● Stated problem
Output the material below unchanged, apart from leaving out the pictures.
■ ■ ■
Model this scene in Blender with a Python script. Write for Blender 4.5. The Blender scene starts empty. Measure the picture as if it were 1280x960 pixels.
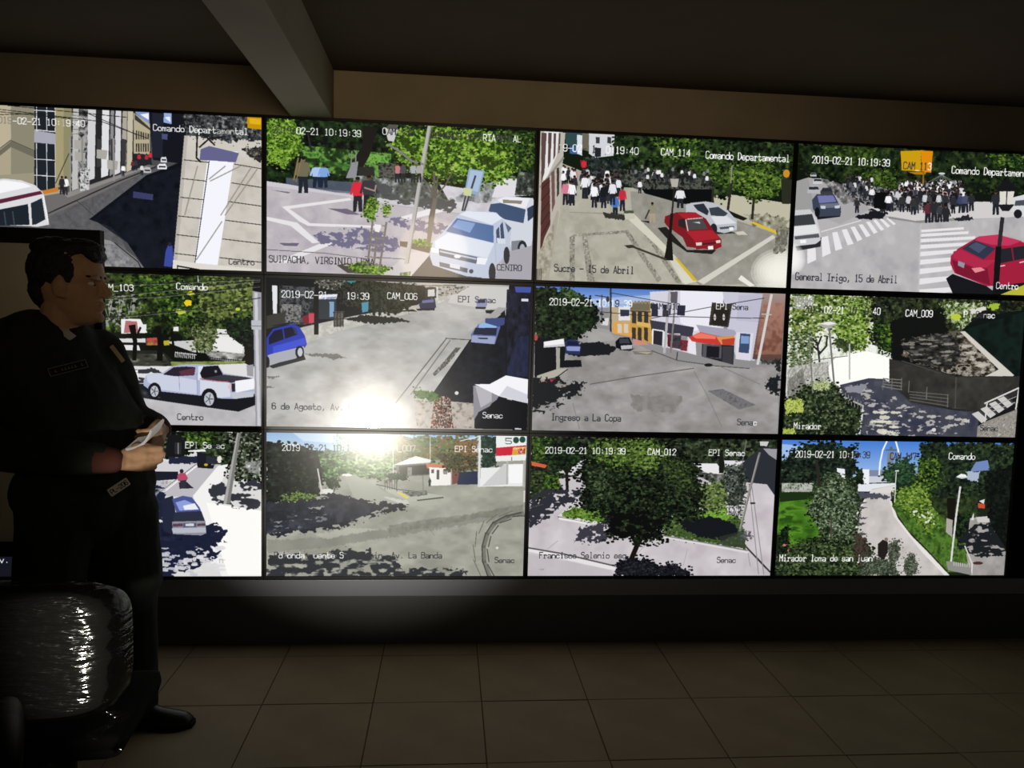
import bpy, bmesh, math, random
import numpy as np
from mathutils import Vector, Matrix, noise as mnoise

# ================================================================ camera, world, lights, exposure
scene = bpy.context.scene
COL = scene.collection
cam_d = bpy.data.cameras.new('camera'); cam = bpy.data.objects.new('camera', cam_d); COL.objects.link(cam)
cam_d.sensor_width = 36.0; cam_d.lens = 953.41/1280*36.0; cam_d.clip_start = .02
RIGHT = Vector((0.996239, -0.082429, 0.026699)); FWD = Vector((0.084339, 0.993156, -0.080798)); UP = Vector((-0.019856, 0.082746, 0.996373))
m = Matrix((RIGHT, UP, -FWD)).transposed().to_4x4(); m.translation = Vector((0.767, -3.312, 1.436)); cam.matrix_world = m
scene.camera = cam

world = bpy.data.worlds.new('world'); scene.world = world; world.use_nodes = True
world.node_tree.nodes['Background'].inputs[0].default_value = (.9, .8, .65, 1); world.node_tree.nodes['Background'].inputs[1].default_value = .003

def lamp(name, kind, loc, energy, color, size, look=None):
    d = bpy.data.lights.new(name, kind); o = bpy.data.objects.new(name, d); COL.objects.link(o); o.location = loc
    d.energy = energy; d.color = color
    if kind == 'AREA': d.size = size
    else: d.shadow_soft_size = size
    if look is not None: o.rotation_euler = (Vector(look) - Vector(loc)).to_track_quat('-Z', 'Y').to_euler()
    return o
# the small white lamp low behind the chairs whose reflection burns in the middle screens
lp = lamp('work_lamp', 'SPOT', (.135, -3.30, .50), 330, (1., .93, .80), .030, (.445, 0, 1.0)); lp.data.spot_size = math.radians(34); lp.data.spot_blend = .85
# warm unseen spot at the rear, set to light the wall above the screens
rl = lamp('rear_fill_spot', 'SPOT', (.60, -4.3, 2.10), 60.0, (1., .77, .50), .34, (.72, 0., 2.10)); rl.data.spot_size = math.radians(60); rl.data.spot_blend = 1.

vs = scene.view_settings
vs.view_transform = 'Standard'; vs.look = 'None'; vs.exposure = 0.0; vs.gamma = 1.0; vs.use_curve_mapping = False

# ================================================================ helpers
def mat(name, col, rough=.6, spec=.3, metal=0., var=0., scale=20., bump=0., bscale=60., coat=0.):
    """procedural surface: base colour with noise variation and fine relief"""
    M = bpy.data.materials.new(name); M.use_nodes = True; nt = M.node_tree; b = nt.nodes['Principled BSDF']
    b.inputs['Base Color'].default_value = (*col, 1); b.inputs['Roughness'].default_value = rough; b.inputs['Specular IOR Level'].default_value = spec
    b.inputs['Metallic'].default_value = metal; b.inputs['Coat Weight'].default_value = coat
    tc = nt.nodes.new('ShaderNodeTexCoord')
    if var:
        n = nt.nodes.new('ShaderNodeTexNoise'); n.inputs['Scale'].default_value = scale; n.inputs['Detail'].default_value = 6; nt.links.new(tc.outputs['Object'], n.inputs['Vector'])
        r = nt.nodes.new('ShaderNodeValToRGB'); r.color_ramp.elements[0].position = .3; r.color_ramp.elements[1].position = .7
        r.color_ramp.elements[0].color = (*[c*(1 - var) for c in col], 1); r.color_ramp.elements[1].color = (*[min(1, c*(1 + var)) for c in col], 1)
        nt.links.new(n.outputs['Fac'], r.inputs['Fac']); nt.links.new(r.outputs['Color'], b.inputs['Base Color'])
    if bump:
        n = nt.nodes.new('ShaderNodeTexNoise'); n.inputs['Scale'].default_value = bscale; n.inputs['Detail'].default_value = 4; nt.links.new(tc.outputs['Object'], n.inputs['Vector'])
        k = nt.nodes.new('ShaderNodeBump'); k.inputs['Strength'].default_value = bump; k.inputs['Distance'].default_value = .01
        nt.links.new(n.outputs['Fac'], k.inputs['Height']); nt.links.new(k.outputs['Normal'], b.inputs['Normal'])
    return M

def link(name, me, material=None, parent=None):
    o = bpy.data.objects.new(name, me); COL.objects.link(o)
    if material: me.materials.clear(); me.materials.append(material)
    if parent: o.parent = parent
    return o
def tag(o, label=None, cat=None, group=None, kind=None):
    if label: o['label'] = label
    if cat: o['category'] = cat
    if group: o['group'] = group
    if kind: o['kind'] = kind
    return o
def empty(name, loc, label=None, cat=None, group=None):
    o = bpy.data.objects.new(name, None); COL.objects.link(o); o.location = loc; o.empty_display_size = .1
    return tag(o, label, cat, group)
def from_bm(bm, smooth=False, name='mesh'):
    bmesh.ops.recalc_face_normals(bm, faces=bm.faces)
    me = bpy.data.meshes.new(name); bm.to_mesh(me); bm.free()
    if smooth: me.polygons.foreach_set('use_smooth', [True]*len(me.polygons))
    return me
def box(bm, x0, x1, y0, y1, z0, z1, bev=0.):
    r = bmesh.ops.create_cube(bm, size=1.)
    for v in r['verts']: v.co = Vector(((x0 + x1)/2 + v.co.x*(x1 - x0), (y0 + y1)/2 + v.co.y*(y1 - y0), (z0 + z1)/2 + v.co.z*(z1 - z0)))
    if bev:
        es = list({e for v in r['verts'] for e in v.link_edges})
        bmesh.ops.bevel(bm, geom=es, offset=bev, segments=2, affect='EDGES', profile=.6)
def boxes(name, L, material, parent=None, bev=0., loc=None):
    bm = bmesh.new()
    for b in L: box(bm, *b, bev)
    return link(name, from_bm(bm), material, parent)
def frame_axes(d):
    d = Vector(d).normalized(); a = Vector((0, 0, 1)) if abs(d.z) < .9 else Vector((1, 0, 0))
    u = d.cross(a).normalized(); return u, d.cross(u).normalized()
def ring_tube(bm, rings):
    """closed loft through rings of equal length"""
    V = [[bm.verts.new(p) for p in r] for r in rings]; n = len(V[0])
    for a, b in zip(V[:-1], V[1:]):
        for i in range(n): bm.faces.new((a[i], a[(i + 1) % n], b[(i + 1) % n], b[i]))
    bm.faces.new(V[0][::-1]); bm.faces.new(V[-1])
def cap(bm, p0, p1, r0, r1, n=14, u=None, flat=1.):
    """tapered capsule; cross-section squashed by flat across u"""
    p0, p1 = Vector(p0), Vector(p1); d = p1 - p0; L = d.length; d = d/L
    if u is None: u, v = frame_axes(d)
    else: u = (Vector(u) - d*Vector(u).dot(d)).normalized(); v = d.cross(u)
    st = [(-r0*math.cos(t), r0*math.sin(t)) for t in (.25, .7, 1.15)] + [(0, r0), (L*.5, (r0 + r1)/2), (L, r1)] + [(L + r1*math.cos(t), r1*math.sin(t)) for t in (1.15, .7, .25)]
    ring_tube(bm, [[p0 + d*s + (u*math.cos(k*2*math.pi/n) + v*math.sin(k*2*math.pi/n)*flat)*r for k in range(n)] for s, r in st])
def ell(bm, c, rad, rot=None, seg=18):
    r = bmesh.ops.create_uvsphere(bm, u_segments=seg, v_segments=seg//2 + 2, radius=1.)
    M = rot or Matrix.Identity(3); c = Vector(c)
    for v in r['verts']: v.co = c + M @ Vector((v.co.x*rad[0], v.co.y*rad[1], v.co.z*rad[2]))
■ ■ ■
● Task solution
Model this scene in Blender with a Python script. Write for Blender 4.5. The Blender scene starts empty. Measure the picture as if it were 1280x960 pixels.
import bpy, bmesh, math, random
import numpy as np
from mathutils import Vector, Matrix, noise as mnoise

# ================================================================ camera, world, lights, exposure
scene = bpy.context.scene
COL = scene.collection
cam_d = bpy.data.cameras.new('camera'); cam = bpy.data.objects.new('camera', cam_d); COL.objects.link(cam)
cam_d.sensor_width = 36.0; cam_d.lens = 953.41/1280*36.0; cam_d.clip_start = .02
RIGHT = Vector((0.996239, -0.082429, 0.026699)); FWD = Vector((0.084339, 0.993156, -0.080798)); UP = Vector((-0.019856, 0.082746, 0.996373))
m = Matrix((RIGHT, UP, -FWD)).transposed().to_4x4(); m.translation = Vector((0.767, -3.312, 1.436)); cam.matrix_world = m
scene.camera = cam

world = bpy.data.worlds.new('world'); scene.world = world; world.use_nodes = True
world.node_tree.nodes['Background'].inputs[0].default_value = (.9, .8, .65, 1); world.node_tree.nodes['Background'].inputs[1].default_value = .003

def lamp(name, kind, loc, energy, color, size, look=None):
    d = bpy.data.lights.new(name, kind); o = bpy.data.objects.new(name, d); COL.objects.link(o); o.location = loc
    d.energy = energy; d.color = color
    if kind == 'AREA': d.size = size
    else: d.shadow_soft_size = size
    if look is not None: o.rotation_euler = (Vector(look) - Vector(loc)).to_track_quat('-Z', 'Y').to_euler()
    return o
# the small white lamp low behind the chairs whose reflection burns in the middle screens
lp = lamp('work_lamp', 'SPOT', (.135, -3.30, .50), 330, (1., .93, .80), .030, (.445, 0, 1.0)); lp.data.spot_size = math.radians(34); lp.data.spot_blend = .85
# warm unseen spot at the rear, set to light the wall above the screens
rl = lamp('rear_fill_spot', 'SPOT', (.60, -4.3, 2.10), 60.0, (1., .77, .50), .34, (.72, 0., 2.10)); rl.data.spot_size = math.radians(60); rl.data.spot_blend = 1.

vs = scene.view_settings
vs.view_transform = 'Standard'; vs.look = 'None'; vs.exposure = 0.0; vs.gamma = 1.0; vs.use_curve_mapping = False

# ================================================================ helpers
def mat(name, col, rough=.6, spec=.3, metal=0., var=0., scale=20., bump=0., bscale=60., coat=0.):
    """procedural surface: base colour with noise variation and fine relief"""
    M = bpy.data.materials.new(name); M.use_nodes = True; nt = M.node_tree; b = nt.nodes['Principled BSDF']
    b.inputs['Base Color'].default_value = (*col, 1); b.inputs['Roughness'].default_value = rough; b.inputs['Specular IOR Level'].default_value = spec
    b.inputs['Metallic'].default_value = metal; b.inputs['Coat Weight'].default_value = coat
    tc = nt.nodes.new('ShaderNodeTexCoord')
    if var:
        n = nt.nodes.new('ShaderNodeTexNoise'); n.inputs['Scale'].default_value = scale; n.inputs['Detail'].default_value = 6; nt.links.new(tc.outputs['Object'], n.inputs['Vector'])
        r = nt.nodes.new('ShaderNodeValToRGB'); r.color_ramp.elements[0].position = .3; r.color_ramp.elements[1].position = .7
        r.color_ramp.elements[0].color = (*[c*(1 - var) for c in col], 1); r.color_ramp.elements[1].color = (*[min(1, c*(1 + var)) for c in col], 1)
        nt.links.new(n.outputs['Fac'], r.inputs['Fac']); nt.links.new(r.outputs['Color'], b.inputs['Base Color'])
    if bump:
        n = nt.nodes.new('ShaderNodeTexNoise'); n.inputs['Scale'].default_value = bscale; n.inputs['Detail'].default_value = 4; nt.links.new(tc.outputs['Object'], n.inputs['Vector'])
        k = nt.nodes.new('ShaderNodeBump'); k.inputs['Strength'].default_value = bump; k.inputs['Distance'].default_value = .01
        nt.links.new(n.outputs['Fac'], k.inputs['Height']); nt.links.new(k.outputs['Normal'], b.inputs['Normal'])
    return M

def link(name, me, material=None, parent=None):
    o = bpy.data.objects.new(name, me); COL.objects.link(o)
    if material: me.materials.clear(); me.materials.append(material)
    if parent: o.parent = parent
    return o
def tag(o, label=None, cat=None, group=None, kind=None):
    if label: o['label'] = label
    if cat: o['category'] = cat
    if group: o['group'] = group
    if kind: o['kind'] = kind
    return o
def empty(name, loc, label=None, cat=None, group=None):
    o = bpy.data.objects.new(name, None); COL.objects.link(o); o.location = loc; o.empty_display_size = .1
    return tag(o, label, cat, group)
def from_bm(bm, smooth=False, name='mesh'):
    bmesh.ops.recalc_face_normals(bm, faces=bm.faces)
    me = bpy.data.meshes.new(name); bm.to_mesh(me); bm.free()
    if smooth: me.polygons.foreach_set('use_smooth', [True]*len(me.polygons))
    return me
def box(bm, x0, x1, y0, y1, z0, z1, bev=0.):
    r = bmesh.ops.create_cube(bm, size=1.)
    for v in r['verts']: v.co = Vector(((x0 + x1)/2 + v.co.x*(x1 - x0), (y0 + y1)/2 + v.co.y*(y1 - y0), (z0 + z1)/2 + v.co.z*(z1 - z0)))
    if bev:
        es = list({e for v in r['verts'] for e in v.link_edges})
        bmesh.ops.bevel(bm, geom=es, offset=bev, segments=2, affect='EDGES', profile=.6)
def boxes(name, L, material, parent=None, bev=0., loc=None):
    bm = bmesh.new()
    for b in L: box(bm, *b, bev)
    return link(name, from_bm(bm), material, parent)
def frame_axes(d):
    d = Vector(d).normalized(); a = Vector((0, 0, 1)) if abs(d.z) < .9 else Vector((1, 0, 0))
    u = d.cross(a).normalized(); return u, d.cross(u).normalized()
def ring_tube(bm, rings):
    """closed loft through rings of equal length"""
    V = [[bm.verts.new(p) for p in r] for r in rings]; n = len(V[0])
    for a, b in zip(V[:-1], V[1:]):
        for i in range(n): bm.faces.new((a[i], a[(i + 1) % n], b[(i + 1) % n], b[i]))
    bm.faces.new(V[0][::-1]); bm.faces.new(V[-1])
def cap(bm, p0, p1, r0, r1, n=14, u=None, flat=1.):
    """tapered capsule; cross-section squashed by flat across u"""
    p0, p1 = Vector(p0), Vector(p1); d = p1 - p0; L = d.length; d = d/L
    if u is None: u, v = frame_axes(d)
    else: u = (Vector(u) - d*Vector(u).dot(d)).normalized(); v = d.cross(u)
    st = [(-r0*math.cos(t), r0*math.sin(t)) for t in (.25, .7, 1.15)] + [(0, r0), (L*.5, (r0 + r1)/2), (L, r1)] + [(L + r1*math.cos(t), r1*math.sin(t)) for t in (1.15, .7, .25)]
    ring_tube(bm, [[p0 + d*s + (u*math.cos(k*2*math.pi/n) + v*math.sin(k*2*math.pi/n)*flat)*r for k in range(n)] for s, r in st])
def ell(bm, c, rad, rot=None, seg=18):
    r = bmesh.ops.create_uvsphere(bm, u_segments=seg, v_segments=seg//2 + 2, radius=1.)
    M = rot or Matrix.Identity(3); c = Vector(c)
    for v in r['verts']: v.co = c + M @ Vector((v.co.x*rad[0], v.co.y*rad[1], v.co.z*rad[2]))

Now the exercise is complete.